While at a restaurant in Alabama, our server was taking our drink order. "We have tea and Coke," she said. I promptly ordered tea.
My dining companion understood more than I did, politely inquiring, "What kind of Coke do y'all have?" The server then listed off Pepsi, Sierra Mist, Diet Pepsi, etc.
What I got to drink wasn't anything I call tea. Instead, it was something more syrupy than an '80s ballad: sweet tea.
The language barriers I have encountered working with people in the South have often been an interesting challenge. There are phrases, such as "tea" that have a very specific meaning to me.

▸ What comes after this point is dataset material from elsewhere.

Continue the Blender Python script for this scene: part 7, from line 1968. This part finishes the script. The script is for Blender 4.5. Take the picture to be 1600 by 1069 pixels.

Just like Coke means any carbonated drink.
Language barriers aside, it is more the cultural barriers that I find to be just as challenging and usually more tricky. In most cases, just keeping my word will go farther than a written document. But, not always. Even the South, a culture that prides itself on tradition still has pockets of areas where written contracts are the better course of action.
For example, when the Waterfords moved in, I didn't have a garage door opener for the tenant. When I say opener, I am referring to the $20 hand-held piece of plastic kept in one's car and used for the purpose of opening a garage door. There was indeed a contraption--also called a garage door opener--installed and fully operational at this house.
When Mrs. Waterford asked about the missing remotes, I told her to buy them. I may have even told her they cost about $20 at the local big box hardware store. And, I know I told her to send me the receipt if she buys them so I could reimburse her. And, for all you legal-types out there, you can wince now: I did not put this in writing.
Imagine my shock when a receipt was faxed to me for the installation of the new contraption which opens the garage door along with two new hand-held remotes to operate the said contraption. This tenant efficiently followed up with an e-mail, explaining she needs to be reimbursed right away because she needs the money to pay rent.
After the smelling salts and EKG paddles were administered, Marty Sunshine and I discussed this. Do we pay for the language barrier, cultural barrier and my stupid not-in-writing mistake? Or, do we go back and fight with the tenant? If we fight back, what is the likely outcome? Any reputable attorney will tell you never to fight on principle.
The most likely outcome will not be a note from them saying, "oops, my bad." Instead, I can expect either a response e-mail note, sucking up their mistake, but causing ill feelings based on a complete misunderstanding or they might withhold the cost this installation from the rent and say "you said garage door opener." (and, I may have specified remotes, but I don't remember any more).
If the tenant chooses to withhold the cost of the installation from the rent, of course, I start the entire eviction process. If they fight me on the eviction process, it could take several months (for example, Mr. Smith, had he shown up for his court date he probably would have stayed in the home at least until Christmas). All this fuss for less than almost one third of their rent, and more importantly, content and compliant tenants.
In either of those situations, it will cost me a lot more than the replacement of one garage door contraption. Sometimes money isn't the only cost. Bad tenant relations can be more costly than an eviction. And, an eviction isn't cheap either. Just ask Legal Eagle's Harvard-bound Eaglet.
Early on in my real estate career, I was told the four corners rule: "If it isn't printed between the four corners of this piece of paper, it doesn't count." In this case, I don't have an e-mail or anything in writing to counter this innocent mistake. Yes, I suspect it was a naive mistake on the part of the tenant--who had never owned a home before. But, it was a very foolish and costly mistake on my part. Language and cultural barrier aside, I know better.